I can’t blame them, though. In telling the story of my life, who I am these days, etc, I can get similarly tongue-tied. Luckily, Derek Sivers has a solution: the now page.
Some time has passed, and I’ve updated the page. Here’s what it looks like now, Nov 3rd, 2021:
Last year, I had quit my job at Facebook and moved into Somerville. I dove into my neighborhood, started a bunch of projects, and tried to heal from burnout. I wasn’t done with that, but had to put that all on hold to participate in the 2020 election. I also become a fellow at Berkman-Klein.
Up until recently, this year, I was working on a secret project with many friends and former coworkers. This involved an in-person retreat, a ton of conversations, dreams, and documentation. Talking to possible donors. Briefing journalists and helping them better understand how the world worked.

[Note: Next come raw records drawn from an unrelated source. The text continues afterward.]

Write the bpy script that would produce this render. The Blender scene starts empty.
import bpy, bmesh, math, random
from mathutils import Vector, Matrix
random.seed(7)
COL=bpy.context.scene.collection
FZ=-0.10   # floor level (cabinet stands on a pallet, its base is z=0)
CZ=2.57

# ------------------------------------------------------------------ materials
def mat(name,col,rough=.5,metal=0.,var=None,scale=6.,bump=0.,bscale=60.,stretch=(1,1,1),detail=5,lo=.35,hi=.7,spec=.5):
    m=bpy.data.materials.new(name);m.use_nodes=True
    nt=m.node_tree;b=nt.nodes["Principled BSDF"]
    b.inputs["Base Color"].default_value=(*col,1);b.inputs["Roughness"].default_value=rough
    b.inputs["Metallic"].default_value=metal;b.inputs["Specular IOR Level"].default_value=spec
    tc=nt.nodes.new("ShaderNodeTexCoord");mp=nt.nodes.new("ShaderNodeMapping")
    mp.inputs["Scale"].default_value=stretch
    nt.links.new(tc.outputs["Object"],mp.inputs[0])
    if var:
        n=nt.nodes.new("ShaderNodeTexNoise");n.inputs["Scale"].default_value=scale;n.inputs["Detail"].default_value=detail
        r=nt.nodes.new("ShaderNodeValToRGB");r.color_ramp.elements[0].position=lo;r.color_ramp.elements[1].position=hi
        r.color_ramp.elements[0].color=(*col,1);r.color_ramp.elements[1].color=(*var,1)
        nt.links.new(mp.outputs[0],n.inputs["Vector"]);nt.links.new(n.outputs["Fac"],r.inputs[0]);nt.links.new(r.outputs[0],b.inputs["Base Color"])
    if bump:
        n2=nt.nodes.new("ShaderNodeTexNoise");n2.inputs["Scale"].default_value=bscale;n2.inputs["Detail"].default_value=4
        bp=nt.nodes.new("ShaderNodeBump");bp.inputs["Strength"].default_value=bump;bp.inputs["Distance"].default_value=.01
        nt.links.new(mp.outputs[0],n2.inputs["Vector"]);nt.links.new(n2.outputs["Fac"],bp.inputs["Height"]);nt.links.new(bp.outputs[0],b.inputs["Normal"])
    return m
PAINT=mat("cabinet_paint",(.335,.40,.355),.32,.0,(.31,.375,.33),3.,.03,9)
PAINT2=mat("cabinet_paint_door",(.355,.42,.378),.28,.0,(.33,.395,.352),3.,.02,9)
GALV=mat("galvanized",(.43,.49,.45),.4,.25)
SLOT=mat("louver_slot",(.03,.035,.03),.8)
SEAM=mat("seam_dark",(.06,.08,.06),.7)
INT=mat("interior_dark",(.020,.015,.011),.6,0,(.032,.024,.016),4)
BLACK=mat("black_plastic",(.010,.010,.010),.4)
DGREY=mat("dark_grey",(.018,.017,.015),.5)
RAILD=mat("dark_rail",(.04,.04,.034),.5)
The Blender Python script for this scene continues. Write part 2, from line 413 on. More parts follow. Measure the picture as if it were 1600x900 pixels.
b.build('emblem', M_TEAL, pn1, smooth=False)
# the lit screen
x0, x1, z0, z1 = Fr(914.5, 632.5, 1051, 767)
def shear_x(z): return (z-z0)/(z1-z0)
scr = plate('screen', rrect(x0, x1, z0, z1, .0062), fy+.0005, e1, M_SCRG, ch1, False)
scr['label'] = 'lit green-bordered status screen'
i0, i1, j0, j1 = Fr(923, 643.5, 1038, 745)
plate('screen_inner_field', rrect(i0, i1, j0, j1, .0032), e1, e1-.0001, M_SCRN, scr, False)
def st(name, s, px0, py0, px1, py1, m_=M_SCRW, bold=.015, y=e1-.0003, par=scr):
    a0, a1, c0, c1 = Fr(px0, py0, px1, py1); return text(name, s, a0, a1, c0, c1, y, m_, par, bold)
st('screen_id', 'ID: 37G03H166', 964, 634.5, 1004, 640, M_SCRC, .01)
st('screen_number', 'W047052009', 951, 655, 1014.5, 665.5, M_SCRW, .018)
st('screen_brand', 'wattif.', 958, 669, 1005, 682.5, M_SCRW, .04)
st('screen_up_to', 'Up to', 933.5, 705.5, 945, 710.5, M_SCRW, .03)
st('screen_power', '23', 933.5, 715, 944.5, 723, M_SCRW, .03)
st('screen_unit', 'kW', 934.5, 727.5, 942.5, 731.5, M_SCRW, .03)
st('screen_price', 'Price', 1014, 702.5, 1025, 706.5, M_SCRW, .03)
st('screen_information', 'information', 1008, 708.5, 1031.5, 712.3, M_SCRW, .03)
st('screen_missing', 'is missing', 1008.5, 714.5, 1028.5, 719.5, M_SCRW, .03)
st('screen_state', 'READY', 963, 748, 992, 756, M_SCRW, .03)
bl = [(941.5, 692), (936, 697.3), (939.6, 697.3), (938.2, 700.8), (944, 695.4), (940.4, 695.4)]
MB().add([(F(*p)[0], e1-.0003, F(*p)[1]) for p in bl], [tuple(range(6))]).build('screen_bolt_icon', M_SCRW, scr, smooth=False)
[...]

Now that we’ve gone public, I can finally tell you what my life is like!
Now, I’m excited to finally talk about the big project: The Integrity Institute
When I started diving into the Berkman fellowship, I started noticing something strange: people started taking me very seriously. Journalists, academics, activists, even policymakers not just wanted to ask me questions: they took my answers seriously.
Turns out that things seemed obvious to me (due to my time at Facebook) were not so obvious to people on the outside.
This was cool, but made me uncomfortable. There were integrity people, many who had since left Facebook, who I looked up to. Surely they deserved a platform too.
So I gathered them in January 2021. We decided to found a group that would be a combined professional association for integrity workers, a think-do tank, and a place to research what an “integrity science” would look like.
Fast forward months, and here we are.
With Jeff Allen, I’m running The Integrity Institute. It’s great! Check it out. (Here’s a lovely piece laying out what we’re up to).
Now, I’ve been focused on just a few other projects. Matchmaking (of many kinds), making mix tapes for Sarah, and thinking big thoughts with Berkman people. I helped kick ICE out of Massachusetts, but that honestly didn’t involve much work for me.
One day soon I hope to revive Yenta as well. The FB posts are still happening, but the substack is a bit dormant.
It feels weird to have One Big Project instead of lots of little ones. I miss hanging out with people, and generally relaxing. I miss being relaxed.